Não é que a fé em si mude, mas a expressão adequada e efetiva dela (Missão
Integral, 1992, p. 117).[5]
IV - RELEVÂNCIA PARA O NOSSO POVO
A
importância de um estudo missiológico dos Salmos para o povo brasileiro
consiste em sua mensagem de salvação e esperança, conforme exemplificamos
acima. As pessoas sem Cristo vivem ou na apatia mórbida da desesperança ou no
desespero insuportável que leva ao caos e até mesmo ao suicídio. A pregação dos
Salmos deve ter em vista o contexto social do povo brasileiro, a fim de
oferecer a ele a redenção do Messias salvador.
Estudar o
livro dos Salmos missiologicamente é antes de tudo uma questão de
justiça para com a igreja, a sociedade e ao próprio livro dos Salmos. Na
missiologia dos Salmos precisamos compartilhar da esperança em Cristo e da
companhia inspiradora do Deus que pode suprir todas as nossas necessidades (Sl
116.8).
Cantemos
os nossos belos Salmos, aprendamos a orar com os salmistas, mas, principalmente,
façamos de sua mensagem de salvação e esperança a razão de ser de nossa
existência no mundo.
Maskil
aparece em 57 salmos, normalmente em conexão com um nome ou título.
Citado por Timóteo CARRIKER, Missão
Integral: Uma Teologia Bíblica.
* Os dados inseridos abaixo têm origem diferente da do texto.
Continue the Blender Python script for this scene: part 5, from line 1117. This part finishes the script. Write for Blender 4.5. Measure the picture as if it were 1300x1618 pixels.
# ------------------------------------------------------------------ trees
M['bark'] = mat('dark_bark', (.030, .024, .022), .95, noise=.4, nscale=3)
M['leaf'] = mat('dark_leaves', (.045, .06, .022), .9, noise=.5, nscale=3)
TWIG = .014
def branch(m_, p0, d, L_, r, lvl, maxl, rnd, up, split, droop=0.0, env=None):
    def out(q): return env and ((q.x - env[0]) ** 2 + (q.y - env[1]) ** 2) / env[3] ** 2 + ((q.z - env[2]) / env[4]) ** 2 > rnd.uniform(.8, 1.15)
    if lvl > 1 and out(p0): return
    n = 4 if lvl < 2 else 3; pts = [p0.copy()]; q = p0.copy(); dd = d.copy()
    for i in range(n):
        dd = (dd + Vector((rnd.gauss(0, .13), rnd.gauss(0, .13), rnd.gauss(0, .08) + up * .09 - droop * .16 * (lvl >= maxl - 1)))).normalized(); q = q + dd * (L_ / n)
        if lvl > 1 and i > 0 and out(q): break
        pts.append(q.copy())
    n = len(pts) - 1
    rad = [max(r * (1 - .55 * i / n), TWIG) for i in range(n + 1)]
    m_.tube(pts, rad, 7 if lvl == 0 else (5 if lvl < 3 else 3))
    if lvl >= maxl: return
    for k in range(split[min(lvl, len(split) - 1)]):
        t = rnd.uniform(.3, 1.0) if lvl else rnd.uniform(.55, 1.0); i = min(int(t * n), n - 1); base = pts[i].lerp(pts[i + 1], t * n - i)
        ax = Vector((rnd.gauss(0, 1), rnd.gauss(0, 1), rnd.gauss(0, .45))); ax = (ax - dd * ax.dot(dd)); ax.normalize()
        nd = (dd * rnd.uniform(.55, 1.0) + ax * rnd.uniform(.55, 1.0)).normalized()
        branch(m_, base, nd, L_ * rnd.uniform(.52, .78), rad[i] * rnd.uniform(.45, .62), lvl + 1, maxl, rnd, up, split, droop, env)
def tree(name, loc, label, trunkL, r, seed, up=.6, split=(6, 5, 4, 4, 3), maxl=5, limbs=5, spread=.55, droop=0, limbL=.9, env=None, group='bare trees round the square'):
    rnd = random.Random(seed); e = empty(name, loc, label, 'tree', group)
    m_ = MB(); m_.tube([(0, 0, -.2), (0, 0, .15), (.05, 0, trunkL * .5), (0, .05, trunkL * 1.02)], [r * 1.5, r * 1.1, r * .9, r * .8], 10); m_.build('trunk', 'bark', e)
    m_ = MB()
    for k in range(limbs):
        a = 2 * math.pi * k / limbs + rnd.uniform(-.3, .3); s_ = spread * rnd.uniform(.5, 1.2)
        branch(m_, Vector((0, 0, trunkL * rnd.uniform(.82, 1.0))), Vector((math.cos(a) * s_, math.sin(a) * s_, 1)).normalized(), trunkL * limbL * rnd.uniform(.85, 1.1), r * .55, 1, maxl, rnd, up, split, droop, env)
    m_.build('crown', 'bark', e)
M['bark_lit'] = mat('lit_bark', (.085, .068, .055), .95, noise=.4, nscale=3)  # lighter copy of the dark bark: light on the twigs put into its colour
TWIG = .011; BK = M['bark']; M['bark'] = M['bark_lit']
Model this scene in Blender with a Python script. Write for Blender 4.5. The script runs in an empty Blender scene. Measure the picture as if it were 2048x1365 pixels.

São Paulo: Sepal, 1992, p. 111.
Para uma exposição interessante sobre
cada um desses temas veja CARRIKER, op. cit., p. 114-117. E para um estudo
exegético nos Salmos messiânicos veja Gerard Van GRONINGEN, Revelação
Messiânica no Velho Testamento. Campinas: LPC, 1995, p. 284-367.
Um estudo sobre os vários princípios
missiológicos para a comunicação efetiva da fé nos Escritos em geral, e nos
Salmos em particular, pode ser encontrado em CARRIKER, op. cit., p. 118-128.